Cases Tied To Killing Of Jones Are Dropped

By Ruben Castaneda
Washington Post Staff Writer
Thursday, July 12, 2001; Page B01

Prince George's County prosecutors dropped two first-degree assault
charges yesterday against the man whom undercover Cpl. Carlton B.
Jones allegedly thought he was following the night he shot and killed
a Hyattsville MD man in Fairfax County VA.

Prince George's State's Attorney Jack B. Johnson said in an interview
that he dropped the charges against Derrell Lamont Gilchrist specifically
because Jones initiated the investigation. After Jones shot and killed Prince
C. Jones Jr. on Sept. 1, it was disclosed that the police department had
found Carlton Jones guilty of filing a false police report in a 1997 case
but that prosecutors had never been told of the finding.

Johnson announced in February that because of the guilty finding, he
would never again call Carlton Jones as a prosecution witness. He also
said then that he was dropping or reviewing 22 cases in which Jones
was the key investigator. But the charges against Gilchrist were dismissed
only yesterday.

Gilchrist's attorney, Douglas J. Wood, said he believes that the charges
were trumped up to "create the impression Gilchrist was a dangerous
guy, to corroborate Carlton Jones's account that he shot at a bad guy."

He noted that although the first assault allegedly took place in July 2000,
Gilchrist was not named in a warrant until six weeks after Howard
University student Prince Jones was slain.

"I don't know how we can explain to a jury that someone assaulted a
police officer and was not charged with that offense for three months,"
Johnson said.

Prince George's police spokesman Royce Holloway said only that "the
state's attorney has the right to make such determinations." Carlton
Jones's attorney did not return a telephone message left last evening.

Gregory L. Lattimer, a lawyer representing Prince Jones's mother in a
federal civil lawsuit against police, said the police account that Carlton
Jones thought he was shooting at Gilchrist is "a concocted fairy tale they
have come up with in order to justify their utter stupidity in following
Prince Jones and blasting him to death."

Lattimer said Prince George's and Fairfax County police have testified
in depositions that Carlton Jones said he believed he was shooting at an
associate of Gilchrist's, not Gilchrist.

According to court records, the associate is 5 feet 9 inches tall. Gilchrist
is 5 feet 8 inches tall and weighs 250 pounds. Prince Jones was 6 feet 2
inches tall and about 200 pounds.

Police alleged that Gilchrist tried to run officers over in a car on July 13,
2000, but Gilchrist was not charged with the assault until Oct. 16. Four
days after police obtained the warrant, they tried to arrest Gilchrist, who
again tried to run them over and again eluded arrest, according to police
charging documents.

Johnson dropped both of those cases.

"The fact [that Carlton Jones] lied in an official capacity has to undermine
anything he is related to," said Johnson, explaining why he dropped the
assault charges against Gilchrist.

Carlton Jones's fatal shooting of Prince Jones created a firestorm of
controversy and sparked a U.S. Department of Justice investigation,
which officials recently closed, saying that they found no evidence
contradicting Carlton Jones's contention that he acted in self-defense
when he fired 16 rounds at Prince Jones's back. Fairfax County
Commonwealth's Attorney Robert F. Horan Jr. had earlier declined
to prosecute the officer, saying he acted in self-defense.

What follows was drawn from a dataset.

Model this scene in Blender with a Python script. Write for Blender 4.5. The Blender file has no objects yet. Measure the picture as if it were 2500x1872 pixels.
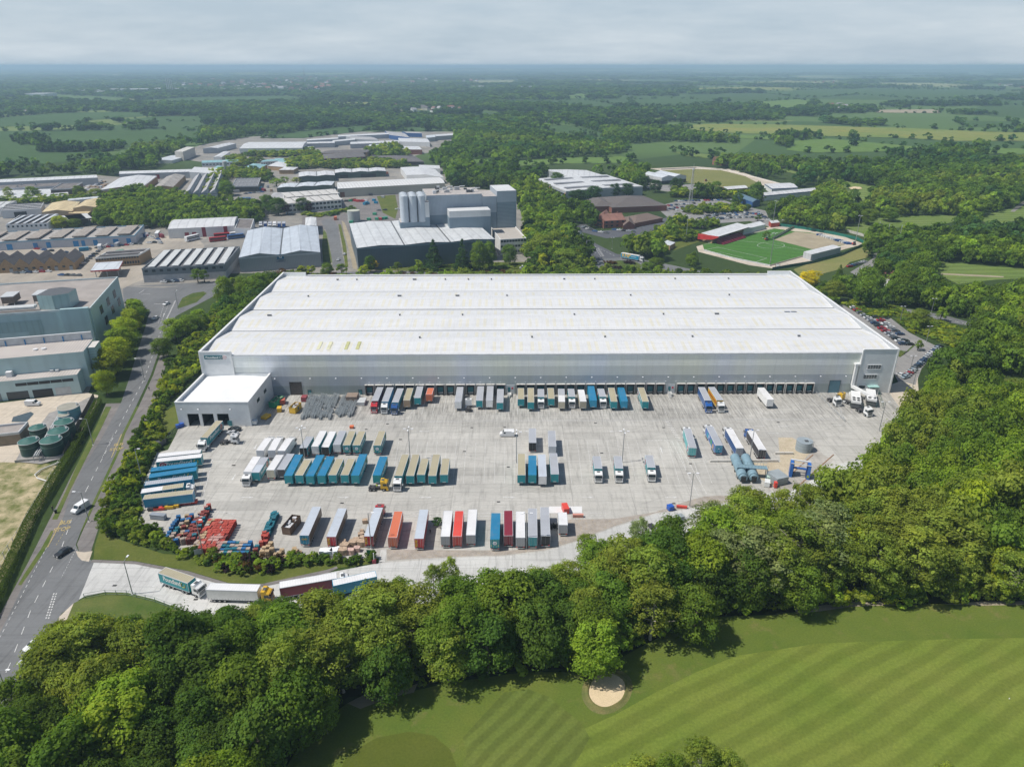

Carlton Jones has told investigators that he was afraid for his life because
Prince Jones backed into his vehicle twice. [not a scratch on door! -B]

The series of events involving Gilchrist began with Carlton Jones, Johnson
said yesterday. On July 13, 2000, undercover county narcotics police officers
set up a meeting between Gilchrist and a confidential source in Hyattsville,
according to police charging documents.

The source asked Gilchrist to deliver a large amount of crack cocaine,
according to the charging documents. It was Jones who said a confidential
source was fingering Gilchrist as a drug dealer, Johnson said.

Gilchrist ignored orders by uniformed officers who tried to arrest him,
backing his truck toward officers and brushing one detective, the charging
documents alleged. Gilchrist then drove away, the documents state.